Wednesday, May 18, 2005

Ashes and Snow

Recently I was thinking about how few celebrities I have seen recently in New York. It has been a dry stretch. Then this afternoon as I was walking along the West Side Highway, I passed this guy and thought hmm, that looks like Chris Martin. Then I noticed the baby carriage. Then I heard him arguing with this guy, who had apparently been following them for quite some time. It was loud enough for me to hear over my headphones. I kept walking like I see rock stars and their babies arguing with potential papparazi all the time. Sadly my nonchalence kept me from seeing either Apple or the resolution of the argument. When I finally turned around after walking another 30 feet, they were gone.

The reason for my being on the West Side Highway was to go see the Ashes and Snow, an exhibition on Pier 54 by Canadian artist Gregory Colbert. It was a beautiful meditation on human communion with nature. The photographs and the film had this amazing sepia-toned timeless quality to them. The film was particularly unearthly. It was live action but the only soundtrack was instrumental music and a voiceover. It reminded me a little of Un Chien Andalous, but with amazingly beautiful images instead of disturbing ones. They both used montage to conjure emotions without plot or even dialogue. It also reminded me of those 19th Century photographs of "primitive" people, the humans in the photographs were just incredibly self-possesed, but that could be because they were mostly children.

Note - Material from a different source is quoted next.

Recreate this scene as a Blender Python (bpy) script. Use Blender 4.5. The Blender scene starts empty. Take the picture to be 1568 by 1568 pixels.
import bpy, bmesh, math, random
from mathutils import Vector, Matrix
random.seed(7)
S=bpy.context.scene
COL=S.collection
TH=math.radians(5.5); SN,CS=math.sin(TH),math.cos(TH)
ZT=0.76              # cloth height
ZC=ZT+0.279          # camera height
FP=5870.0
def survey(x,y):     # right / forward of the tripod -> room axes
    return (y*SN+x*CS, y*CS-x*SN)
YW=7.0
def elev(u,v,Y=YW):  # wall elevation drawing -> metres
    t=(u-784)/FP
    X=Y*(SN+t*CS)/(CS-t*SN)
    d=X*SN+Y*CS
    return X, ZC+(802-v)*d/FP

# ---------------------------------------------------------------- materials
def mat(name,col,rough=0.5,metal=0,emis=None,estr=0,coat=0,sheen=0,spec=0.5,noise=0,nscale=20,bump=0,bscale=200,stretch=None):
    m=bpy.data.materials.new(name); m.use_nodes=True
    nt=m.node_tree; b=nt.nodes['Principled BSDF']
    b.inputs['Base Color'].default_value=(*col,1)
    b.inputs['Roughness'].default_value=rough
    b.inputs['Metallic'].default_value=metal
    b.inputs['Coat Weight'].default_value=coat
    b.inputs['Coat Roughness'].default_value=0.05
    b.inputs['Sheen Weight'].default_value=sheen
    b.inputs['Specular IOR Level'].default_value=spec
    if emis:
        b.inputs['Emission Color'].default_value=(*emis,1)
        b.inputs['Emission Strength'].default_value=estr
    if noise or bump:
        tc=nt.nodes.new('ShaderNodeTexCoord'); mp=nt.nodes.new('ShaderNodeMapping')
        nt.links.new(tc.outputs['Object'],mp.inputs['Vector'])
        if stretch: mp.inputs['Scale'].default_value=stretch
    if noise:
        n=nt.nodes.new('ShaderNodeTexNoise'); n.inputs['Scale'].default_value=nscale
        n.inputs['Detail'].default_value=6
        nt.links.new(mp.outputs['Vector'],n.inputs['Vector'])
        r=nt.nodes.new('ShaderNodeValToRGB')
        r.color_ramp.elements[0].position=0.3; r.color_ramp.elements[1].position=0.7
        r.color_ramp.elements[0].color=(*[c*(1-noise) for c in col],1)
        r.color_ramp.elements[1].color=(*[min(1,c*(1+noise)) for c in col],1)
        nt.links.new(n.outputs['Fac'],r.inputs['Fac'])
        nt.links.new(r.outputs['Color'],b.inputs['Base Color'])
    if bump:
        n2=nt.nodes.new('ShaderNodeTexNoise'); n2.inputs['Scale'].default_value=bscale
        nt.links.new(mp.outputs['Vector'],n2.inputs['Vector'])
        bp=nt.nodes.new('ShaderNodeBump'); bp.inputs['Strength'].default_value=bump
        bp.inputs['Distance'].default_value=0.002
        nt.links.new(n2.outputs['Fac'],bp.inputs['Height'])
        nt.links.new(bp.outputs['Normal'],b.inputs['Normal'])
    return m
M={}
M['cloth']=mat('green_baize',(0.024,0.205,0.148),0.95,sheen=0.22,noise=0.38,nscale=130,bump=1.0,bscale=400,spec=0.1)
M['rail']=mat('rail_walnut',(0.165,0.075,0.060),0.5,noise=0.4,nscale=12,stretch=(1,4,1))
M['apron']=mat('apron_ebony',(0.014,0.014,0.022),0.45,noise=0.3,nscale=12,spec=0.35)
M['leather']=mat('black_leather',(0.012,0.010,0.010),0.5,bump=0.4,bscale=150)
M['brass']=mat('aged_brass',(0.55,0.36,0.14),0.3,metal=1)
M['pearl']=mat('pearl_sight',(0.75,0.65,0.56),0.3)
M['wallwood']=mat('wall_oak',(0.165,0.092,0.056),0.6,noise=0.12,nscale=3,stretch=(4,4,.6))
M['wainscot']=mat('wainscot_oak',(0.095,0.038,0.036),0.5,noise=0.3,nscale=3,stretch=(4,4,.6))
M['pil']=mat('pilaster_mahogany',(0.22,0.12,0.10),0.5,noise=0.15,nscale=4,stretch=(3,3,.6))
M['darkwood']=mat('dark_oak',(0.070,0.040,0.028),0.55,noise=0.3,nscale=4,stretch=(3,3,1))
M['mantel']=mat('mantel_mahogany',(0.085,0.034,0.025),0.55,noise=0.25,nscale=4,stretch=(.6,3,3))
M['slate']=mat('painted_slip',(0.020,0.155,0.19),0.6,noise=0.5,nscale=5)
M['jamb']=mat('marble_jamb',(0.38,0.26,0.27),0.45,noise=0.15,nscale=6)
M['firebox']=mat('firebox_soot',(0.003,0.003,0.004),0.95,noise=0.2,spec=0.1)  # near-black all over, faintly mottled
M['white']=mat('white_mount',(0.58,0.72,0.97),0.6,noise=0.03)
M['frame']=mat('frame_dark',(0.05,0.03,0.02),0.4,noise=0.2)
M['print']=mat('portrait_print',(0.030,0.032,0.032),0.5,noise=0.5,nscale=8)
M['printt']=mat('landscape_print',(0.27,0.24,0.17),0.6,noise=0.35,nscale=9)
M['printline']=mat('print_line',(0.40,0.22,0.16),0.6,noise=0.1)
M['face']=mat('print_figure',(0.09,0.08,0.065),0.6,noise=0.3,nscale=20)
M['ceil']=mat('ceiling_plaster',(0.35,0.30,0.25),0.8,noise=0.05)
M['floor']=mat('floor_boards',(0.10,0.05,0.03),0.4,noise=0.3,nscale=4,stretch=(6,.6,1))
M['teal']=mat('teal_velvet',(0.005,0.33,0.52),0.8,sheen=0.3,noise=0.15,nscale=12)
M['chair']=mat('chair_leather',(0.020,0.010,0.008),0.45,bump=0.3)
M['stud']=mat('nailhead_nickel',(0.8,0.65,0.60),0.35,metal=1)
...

I just left with this incredibly peaceful feeling.

Which was probably good, because last night I watched Full Metal Jacket. I'd gotten it from netflix weeks ago, but I had been put off by how potentially gory and violent it was going to be. It was gory and violent, but I think that I've become inured to movie violence. I was expecting to be really freaked out by City of God too, and while the violence was horrific, I could deal with it. I find it much less objectionable when a movie is supposed to be violent, and the audience is meant to be taken aback by it rather than liking it. Both COG and FMJ are violent so that the audience can feel as closely as possible the tragedy of violence. Yet, I still feel like so many people watch both movies as if they are violence-porn; they can't see beyond the images. Both supporters of the armed forces and pacifists like Full Metal Jacket because Kubric told the story with a kind of ambivalence. The realism of the story does not allow for heros and villians.

Kubric is not saying that war is either good or bad; there is no good or evil in this movie. It's about nihilism in all senses of the word. In one sense, the government and by extension the army is supporting nihilism by trying to destroy the Communists who they view as a threat to American society. Of course it is our fear in the face of change, that is the true threat to our society. In a second sense it rejects our Western morality, which is based on the Judeo-Christian tradition. From the dehumanizing training in the first half of the movie to the killing in the second part, the differentiation between right and wrong is slowly worn away. It is this replacement of our social mores by a reliance on the self and the sole goal of destructive service in the name of our country that makes the army so attractive to recruits. In the war zone, morality as we know it ceases to exist; no longer enforced, it is not even practicable. But withouth these strictures, what is left of ourselves? This is the final way in which the movie deals with nihilism. Arguably our souls do not exist without the boundaries that make us human. Much like in the real war, there are no winners or losers; there are only those who are alive and those who are dead.